Já sobre Simões Lopes Neto, o escritor jaguarense esteve próximo de quem conviveu cotidianamente com o autor de Contos Gauchescos e Lendas do Sul. Aos 15 anos, Schlee foi morar em Pelotas, trabalhando nos jornais Diário Popular e Opinião Pública – Simões colaborou até o fim de sua vida com este último. Nestas redações, onde Schlee trabalhava como desenhista, passou a conversar com mais de uma dezena de colegas que estiveram próximos do escrito que já admirava.
– Juntamente com a viúva de Simões, a dona Velha, eles me passaram a ideia de que Simões não tinha sido grande coisa. Nunca ninguém teve condições de perceber a qualidade extraordinária de sua obra – conta Schlee.

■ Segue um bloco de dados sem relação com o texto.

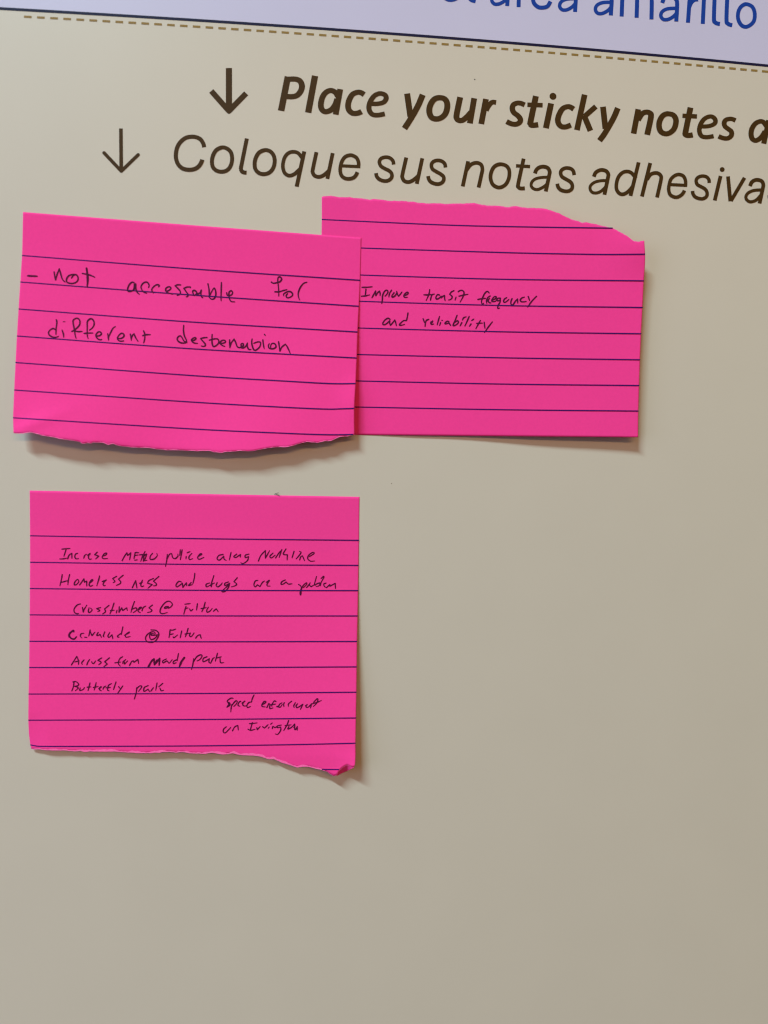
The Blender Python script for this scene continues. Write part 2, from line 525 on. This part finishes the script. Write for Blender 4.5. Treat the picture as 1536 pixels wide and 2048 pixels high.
def note(label, sheet, torn, rules, writing, pen_w, seed, loc_px):
    root = thing('sticky_note', label, 'sticky note', at(np.array([loc_px[0]]), np.array([loc_px[1]]))[0], 'torn pink lined notes stuck on the board')
    paper = grid_mesh('paper', sheet.grid(), sheet.lift, M_PINK, root, 0.0, 0.00009)
    rnd = random.Random(seed)
    wv, w = [], 3.0
    lo, hi = torn[1], torn[2]
    for i in range(len(sheet.us)):
        w += rnd.uniform(-0.9, 0.9) + (0.5 * (lo + hi) - w) * 0.10
        w = min(max(w, lo), hi)
        wv.append(w)
    wv = np.array(wv)
    wv[:3] = lo * 0.6; wv[-3:] = lo * 0.6
    if torn[0] == 'bottom' and hi > 4:
        wv = np.where(sheet.B[:, 0] > 648, np.minimum(wv, 0.35), wv)      # the curled corner tore cleanly
    grid_mesh('torn_edge', sheet.band(torn[0], wv), sheet.lift, M_TORN, root, 0.00002)
    rl = Ink()
    for r in rules:
        rl.stroke(r, 2.15, cap='flat')
    rl.build('ruled_lines', M_RULE, root, sheet.lift, 0.00003)
    for rows in writing:
        ink = Ink()
        for (a, b, s, src) in rows:
            ink.text(a, b, s, src, pen_w * s, 'round', 0.35)
        ink.build('handwriting', M_PEN, root, sheet.lift, 0.00006)
    return root


# --- right note, slipped under the left one
top = [(643.5, 394), (647, 392.6), (653, 391.9), (661, 391.6), (678, 394), (700, 394), (709, 396), (724, 396), (738, 398.8), (751, 398), (776, 400.8), (805, 401.3), (817, 403), (825, 403), (840, 405.8), (863, 406.5), (897, 407.5), (909, 406.5), (925, 407), (948.6, 406), (972, 410.7), (1000.7, 411.8), (1016, 414.4), (1029, 411.8), (1050, 415), (1068, 416), (1086.7, 416.5), (1102, 421), (1120.5, 427.4), (1141, 437.3), (1164.8, 445.6), (1172.6, 443.8), (1190.8, 448.2), (1206, 451.6), (1224.7, 456), (1240, 463.3), (1253, 471), (1266, 481), (1276.8, 484.2), (1288.5, 481)]
sh = Sheet(rough(top, 0.5, 2.4, 3), [(632, 868.5), (709, 869.8), (1100, 873.3), (1276.3, 874.8)],
           [(643.5, 394), (643.5, 439), (643, 470), (641, 560), (637, 700), (632, 868.5)],
           [(1288.5, 481), (1290.4, 508.5), (1290.2, 525), (1289, 543), (1287.6, 562), (1285, 615), (1282.3, 667), (1280, 719.5), (1278.4, 771), (1276.8, 822), (1276.3, 874.8)], lift_right)
rules = [[(643.5, 439), (780, 445.3), (920, 451), (1080, 454.3), (1225, 456.3)], [(650, 492), (722.5, 496), (1004, 505), (1140, 508), (1210, 509), (1250, 508.8), (1290, 508.4)],
         [(650, 546), (721.5, 550), (1004, 558.5), (1287.5, 561.7)], [(650, 599), (719, 602.5), (1004, 611), (1285, 615)], [(650, 653), (717.5, 656), (1004, 663.5), (1282.5, 667.5)],
         [(650, 706.5), (716, 709), (1004, 715.5), (1280, 719.5)], [(650, 760), (714, 761.8), (1004, 768), (1278.5, 771)], [(650, 813), (711.5, 814), (1004, 819.3), (1276.8, 822)]]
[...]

O reconhecimento sobre o trabalho de Simões Lopes Neto veio décadas depois da morte deste.
– Depois que saiu a primeira edição crítica, aí ele passou a ser considerado com outros olhos, passou a ser estudado na academia e teve a consagração dos críticos. A recepção dele se enriqueceu e ele se tornou nosso maior regionalista.
Neto de Visconde da Graça, Simões Lopes Neto pode ter sofrido com o as expectativas que repousavam sobre ele. Essa é a opinião de Schlee:
– Acredito que esperavam que ele correspondesse ao que se espera de um neto de visconde, ou seja, que usasse a influência do avô para obter êxito. No entanto, Simões foi um sujeito que fracassou nas áreas do comércio, serviço e indústria.